--- Start of INFORMATION PROVIDED ---

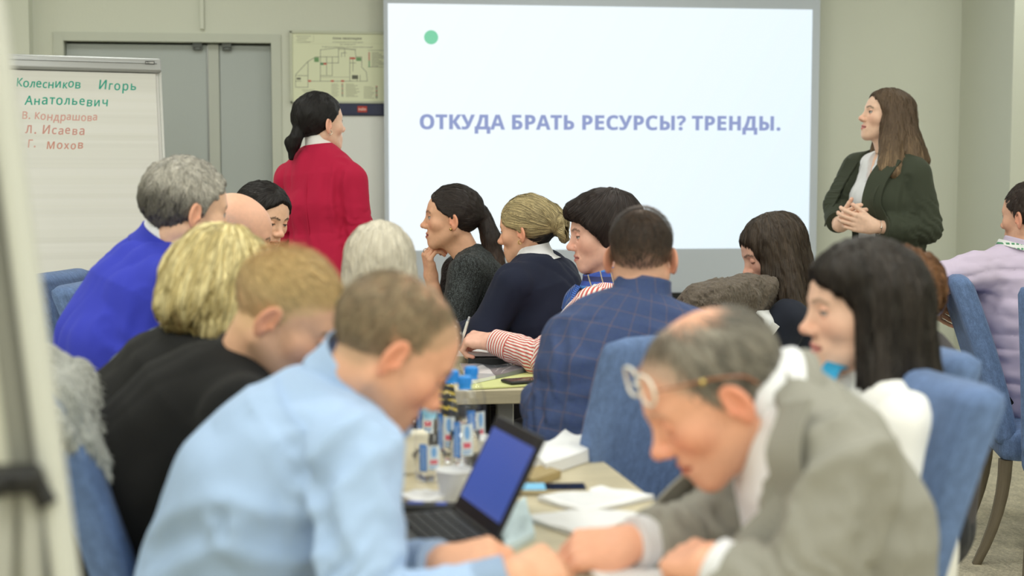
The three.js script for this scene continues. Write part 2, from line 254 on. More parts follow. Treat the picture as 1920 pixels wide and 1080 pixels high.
// tables
function table(name, label, corner, along, across, length, width) {
  const a = along.clone().normalize(), b = across.clone().normalize(), c = corner.clone().addScaledVector(a, length / 2).addScaledVector(b, width / 2);
  const t = thing(name, label, 'table', V(c.x, 0, c.z), Math.atan2(a.x, a.z));
  part('tabletop', box(width, 0.042, length, 0, 0.729, 0, 0.003), M.table, t);
  for (const [x, z] of [[-1, -1], [1, -1], [-1, 1], [1, 1]]) part('leg', box(0.05, 0.706, 0.05, x * (width / 2 - 0.09), 0.353, z * (length / 2 - 0.12), 0.004), M.alu, t);
  part('modesty_panel', box(width - 0.25, 0.3, 0.018, 0, 0.55, -length / 2 + 0.2, 0.002), M.dark, t);
  return t;
}
const nearCorner = onPlane(1086, 829, 0.75), nearAlong = onPlane(1232, 941, 0.75).sub(nearCorner);
const nearAcross = V(-nearAlong.z, 0, nearAlong.x).normalize(); if (nearAcross.x > 0) nearAcross.multiplyScalar(-1);
table('conference_table', 'pale wood table with laptop, papers and water bottles, nearest the viewer', nearCorner, nearAlong, nearAcross, 1.7, 0.62);
const farCorner = onPlane(1012, 730, 0.75);
table('conference_table', 'pale wood table with notebooks at which the middle group sits', farCorner, V(0, 0, -1), V(-1, 0, 0), 1.5, 0.92);

// ---------------------------------------------------------------- flip charts
{
  const a = at(2, 103, 5.95), b = at(298, 112.5, 6.2), w = Math.hypot(b.x - a.x, b.z - a.z), turn = Math.atan2(-(b.z - a.z), b.x - a.x);
  const t = thing('flip_chart', 'flip chart with handwritten names in green and red marker', 'flip chart', V((a.x + b.x) / 2, 0, (a.z + b.z) / 2), turn);
  const H = 1.13, top = (a.y + b.y) / 2, tilt = new THREE.Group();
  const L = (g) => g.translate(0, -H, 0).rotateX(-8 * DEG).translate(0, top, 0);   // leans back about its top edge
  const Lb = (g) => g.rotateX(-9 * DEG).translate(0, top, 0);
  part('board', Lb(box(w, H, 0.02, 0, -H / 2, -0.012, 0.004)), M.white, t);
  const k = 1024, map = canvasTexture(k, Math.round(k * 1.02 / 0.62), (g, cw, ch) => {
    g.fillStyle = '#e9e9e4'; g.fillRect(0, 0, cw, ch);
    for (let i = 0; i < 60; i++) { g.fillStyle = `rgba(${i % 2 ? 255 : 200},${i % 2 ? 255 : 200},${i % 2 ? 250 : 190},0.06)`; g.fillRect(0, R1() * ch, cw, 10 + R1() * 60); }
    const sx = cw / 275, write = (s, px, py, size, color, lw, gap, seed) => {   // px, py: along and down the sheet in photograph-sized units
      const r = rng(seed); let x = px * sx; g.strokeStyle = color; g.lineWidth = lw; g.lineCap = g.lineJoin = 'round';
      for (const c of s) { const z = size * (0.92 + 0.16 * r()); g.font = z + 'px sans-serif'; g.save(); g.translate(x, py * sx + (r() - 0.5) * 10); g.transform(1, 0, -0.12 + 0.1 * (r() - 0.5), 1, 0, 0); g.fillStyle = color; g.globalAlpha = 0.9; g.fillText(c, 0, 0); g.strokeStyle = color; g.lineWidth = lw * 0.7; g.strokeText(c, 0, 0); g.restore(); x += g.measureText(c).width + gap * (0.6 + 0.8 * r()); }
    };
    write('Колесников', 16, 31, 76, '#1fa08a', 3, 1, 3); write('Игорь', 165, 32, 84, '#1fa08a', 3, 6, 4);
    write('Анатольевич', 31, 63, 84, '#1fa089', 3, 5, 5);
    write('В. Кондрашова', 24, 91, 70, '#d9a298', 3, 1, 6); write('Л. Исаева', 30, 117, 80, '#cf9389', 3, 6, 7); write('Г.', 32, 142, 80, '#d9a79c', 3, 4, 8); write('Мохов', 66, 144, 74, '#cf8f80', 3, 6, 9);
  });
  part('paper_pad', [Lb(new THREE.PlaneGeometry(w - 0.035, H - 0.09, 1, 1).translate(-0.002, -H / 2 - 0.02, 0.0125))], std(0xffffff, 0.8, { map }), t);
  part('pad_thickness', Lb(box(w - 0.035, H - 0.09, 0.01, -0.002, -H / 2 - 0.02, 0.007)), M.paper, t);
  const clampBar = part('clamp_rail', Lb(box(w + 0.012, 0.062, 0.05, 0, -0.03, 0.008, 0.012)), std(rgb(176, 178, 178), 0.35, { metalness: 0.3 }), t);
  part('rail_groove', Lb(box(w - 0.03, 0.006, 0.006, 0, -0.024, 0.033, 0.002)), M.steel, clampBar);
  const badge = canvasTexture(128, 48, (g) => { g.fillStyle = '#26282a'; g.fillRect(0, 0, 128, 48); g.fillStyle = '#e8e8e6'; g.font = 'bold 30px sans-serif'; g.textAlign = 'center'; g.fillText('2x3', 30, 35); g.fillRect(58, 14, 60, 8); g.fillRect(58, 27, 60, 8); });
  part('maker_badge', [Lb(new THREE.PlaneGeometry(0.04, 0.014).translate(w / 2 - 0.045, -0.022, 0.0375))], std(0xffffff, 0.4, { map: badge }), clampBar);
  for (const s of [-1, 1]) part('side_rail', Lb(box(0.012, H, 0.026, s * (w / 2 + 0.002), -H / 2, -0.008, 0.003)), M.alu, t);
  const foot = V(0, top - H * Math.cos(9 * DEG), H * Math.sin(9 * DEG));
  part('tray', [box(w, 0.05, 0.012, 0, foot.y - 0.01, foot.z + 0.07, 0.004), box(w, 0.012, 0.08, 0, foot.y - 0.03, foot.z + 0.035, 0.003)], M.alu, t);
  for (const s of [-1, 1]) part('leg', [rod(V(s * (w / 2 - 0.06), top - 0.05, -0.035), V(s * (w / 2 + 0.02), 0, 0.26), 0.014), rod(V(s * (w / 2 - 0.03), 0.62, 0.13), V(s * (w / 2 - 0.03), 0.56, 0.15), 0.02)], M.alu, t);
  part('leg', rod(V(0, top - 0.05, -0.05), V(0, 0, -0.5), 0.014), M.alu, t);
}
{
  // the edge of a second one, close to the lens
  const d = 1.62, top = at(-38, -150, d), low = at(98, 880, d), foot = low.clone().add(low.clone().sub(top).multiplyScalar(0.95)); const k = foot.y < 0.01 ? (top.y - 0.01) / (top.y - foot.y) : 1; foot.lerpVectors(top, foot, k);
  const t = thing('flip_chart', 'edge of a second flip chart, out of focus beside the left border', 'flip chart', V(low.x - 0.3, 0, low.z));
  const Q = (v) => v.clone().sub(t.position), dir = low.clone().sub(top).normalize(), sideways = V(-1, 0, -0.35).normalize();
  const strip = (off, w, th, color, name, depth = 0, from = 0, to = 1.5) => { const a = Q(top).addScaledVector(dir, from).addScaledVector(sideways, off).add(V(0, 0, depth)), g = box(w, to - from, th, 0, -(to - from) / 2, 0, Math.min(w, th) * 0.3); const m = new THREE.Matrix4().makeBasis(sideways.clone().negate(), dir.clone().negate(), V().crossVectors(sideways.clone().negate(), dir.clone().negate())); g.applyMatrix4(m).translate(a.x, a.y, a.z); return part(name, g, color, t); };
  strip(0.36, 0.62, 0.02, std(rgb(204, 204, 190), 0.8), 'board', -0.02, -0.2, 1.02);
  strip(0.036, 0.028, 0.024, std(rgb(128, 128, 120), 0.5), 'side_rail', -0.006, -0.2, 1.02);
  part('leg', rod(Q(top), Q(foot), 0.0155), std(rgb(204, 205, 197), 0.45, { metalness: 0.1 }), t);
  const kn = Q(at(52, 898, d - 0.02));
  const joint = part('clamp', [box(0.075, 0.03, 0.05, kn.x - 0.02, kn.y, kn.z, 0.01), rod(kn.clone().add(V(0.006, 0.0, 0.0)), kn.clone().add(V(0.022, -0.03, 0.0)), 0.012)], M.black, t);
  part('knob', lathe([[0, 0], [0.014, 0], [0.016, 0.006], [0.014, 0.014], [0, 0.016]]).rotateX(Math.PI / 2).translate(kn.x - 0.03, kn.y, kn.z + 0.024), M.black, joint);
  const l1 = Q(at(58, 925, d)), l2 = Q(at(78, 1500, d)), l3 = Q(at(16, 915, d)), l4 = Q(at(-14, 1500, d));
  part('leg', rod(l1, l2, 0.0135), std(rgb(178, 178, 170), 0.45, { metalness: 0.1 }), t); part('leg', rod(l3, l4, 0.0125), std(rgb(176, 176, 168), 0.45, { metalness: 0.1 }), t);
}

// ---------------------------------------------------------------- things on the near table
M.pet = phys(0xffffff, 0.06, { transmission: 1, thickness: 0, ior: 1.45, specularIntensity: 1 });
M.water = phys(0xffffff, 0.0, { transmission: 1, thickness: 0.05, ior: 1.33 });
M.cap = phys(rgb(52, 150, 236), 0.35);
const labelMap = canvasTexture(128, 512, (g) => {
  g.fillStyle = '#3f86de'; g.fillRect(0, 0, 128, 512); g.save(); g.translate(92, 480); g.rotate(-Math.PI / 2); g.strokeStyle = '#dbe9fa'; g.lineWidth = 10; g.lineCap = 'round'; g.beginPath();
  for (let i = 0; i < 7; i++) { g.moveTo(i * 64, 0); g.bezierCurveTo(i * 64 + 6, -70, i * 64 + 44, -70, i * 64 + 40, 0); } g.stroke(); g.restore();
});
const patchMap = canvasTexture(256, 256, (g) => { g.fillStyle = '#dbe5ee'; g.fillRect(0, 0, 256, 256); g.fillStyle = '#79aee8'; g.beginPath(); g.arc(128, 70, 58, 0, 7); g.fill(); g.fillStyle = '#d9657a'; g.fillRect(50, 150, 156, 44); g.fillStyle = '#7fa9dd'; g.fillRect(40, 210, 176, 14); g.fillRect(40, 234, 140, 12); });
labelMap.wrapS = THREE.RepeatWrapping;
function makeBottle(label, s, cap) {
  const t = thing('water_bottle', label, 'bottle'), h = s;
  const prof = [[0.002, 0.004], [0.022, 0], [0.031, 0.004], [0.0325, 0.012], [0.0325, 0.03], [0.031, 0.036], [0.0325, 0.042], [0.0325, 0.11], [0.031, 0.116], [0.0325, 0.122], [0.032, 0.135], [0.028, 0.152], [0.02, 0.168], [0.0135, 0.18], [0.0125, 0.19], [0.0125, 0.198]];
  part('body', lathe(prof.map(([r, y]) => [r, y * h])), M.pet, t);
  part('water', lathe([[0, 0.006], [0.021, 0.004], [0.03, 0.01], [0.0315, 0.03], [0.03, 0.036], [0.0315, 0.042], [0.0315, 0.088], [0, 0.088]].map(([r, y]) => [r, y * h])), M.water, t);
  part('cap', [lathe([[0, 0.206], [0.012, 0.206], [0.0142, 0.203], [0.0146, 0.188], [0.0135, 0.186], [0.0135, 0.182], [0.0145, 0.181], [0.0145, 0.178]].map(([r, y]) => [r, y * h])), ...[...Array(18)].map((_, i) => box(0.0016, 0.014 * h, 0.0016, Math.cos(i / 9 * Math.PI) * 0.0146, 0.1955 * h, Math.sin(i / 9 * Math.PI) * 0.0146))], cap, t);
  const patch = (y0, y1, from, wide) => new THREE.LatheGeometry([[0.0331, y0], [0.0333, (y0 + y1) / 2], [0.0331, y1]].map(([r, y]) => new THREE.Vector2(r, y * h)), 14, from, wide), strip = phys(0xffffff, 0.35, { map: labelMap }), pm = phys(0xffffff, 0.35, { map: patchMap });
  part('label', patch(0.036, 0.112, -0.95, 0.5), strip, t, 'blue label strip with pale script'); part('label', patch(0.04, 0.108, -0.4, 0.8), pm, t);
  return t;
}
{
  const put = (b, px, py, turn) => { b.position.copy(onPlane(px, py, 0.7505)); b.rotation.set(0, turn, 0); return b; };
  const b0 = put(makeBottle('clear water bottle nearest the viewer of the three under bright blue caps', 1, M.cap), 872, 884, 0.05);
  put(copyOf(b0, 'clear water bottle just behind and left of the nearest blue-capped bottle'), 848, 868, -0.3);
  put(copyOf(b0, 'clear water bottle at the back right of the group of blue-capped bottles'), 884, 858, 0.6);
  put(copyOf(b0, 'clear water bottle half hidden behind the face of the man in light blue'), 806, 840, -0.2);
  put(makeBottle('small water bottle with a pale cap, standing left of the blue-capped bottles', 0.74, phys(rgb(160, 214, 240), 0.3)), 806, 902, 0.2);
}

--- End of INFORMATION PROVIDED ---

SHORT EXERCISE: Please take the lines from the beginning of the data above through the line holding "table('conference_table', 'pale wood table with notebooks" and transcribe them exactly, without any pictures.

RESPONSE TO THIS TASK:
The three.js script for this scene continues. Write part 2, from line 254 on. More parts follow. Treat the picture as 1920 pixels wide and 1080 pixels high.
// tables
function table(name, label, corner, along, across, length, width) {
  const a = along.clone().normalize(), b = across.clone().normalize(), c = corner.clone().addScaledVector(a, length / 2).addScaledVector(b, width / 2);
  const t = thing(name, label, 'table', V(c.x, 0, c.z), Math.atan2(a.x, a.z));
  part('tabletop', box(width, 0.042, length, 0, 0.729, 0, 0.003), M.table, t);
  for (const [x, z] of [[-1, -1], [1, -1], [-1, 1], [1, 1]]) part('leg', box(0.05, 0.706, 0.05, x * (width / 2 - 0.09), 0.353, z * (length / 2 - 0.12), 0.004), M.alu, t);
  part('modesty_panel', box(width - 0.25, 0.3, 0.018, 0, 0.55, -length / 2 + 0.2, 0.002), M.dark, t);
  return t;
}
const nearCorner = onPlane(1086, 829, 0.75), nearAlong = onPlane(1232, 941, 0.75).sub(nearCorner);
const nearAcross = V(-nearAlong.z, 0, nearAlong.x).normalize(); if (nearAcross.x > 0) nearAcross.multiplyScalar(-1);
table('conference_table', 'pale wood table with laptop, papers and water bottles, nearest the viewer', nearCorner, nearAlong, nearAcross, 1.7, 0.62);
const farCorner = onPlane(1012, 730, 0.75);
table('conference_table', 'pale wood table with notebooks at which the middle group sits', farCorner, V(0, 0, -1), V(-1, 0, 0), 1.5, 0.92);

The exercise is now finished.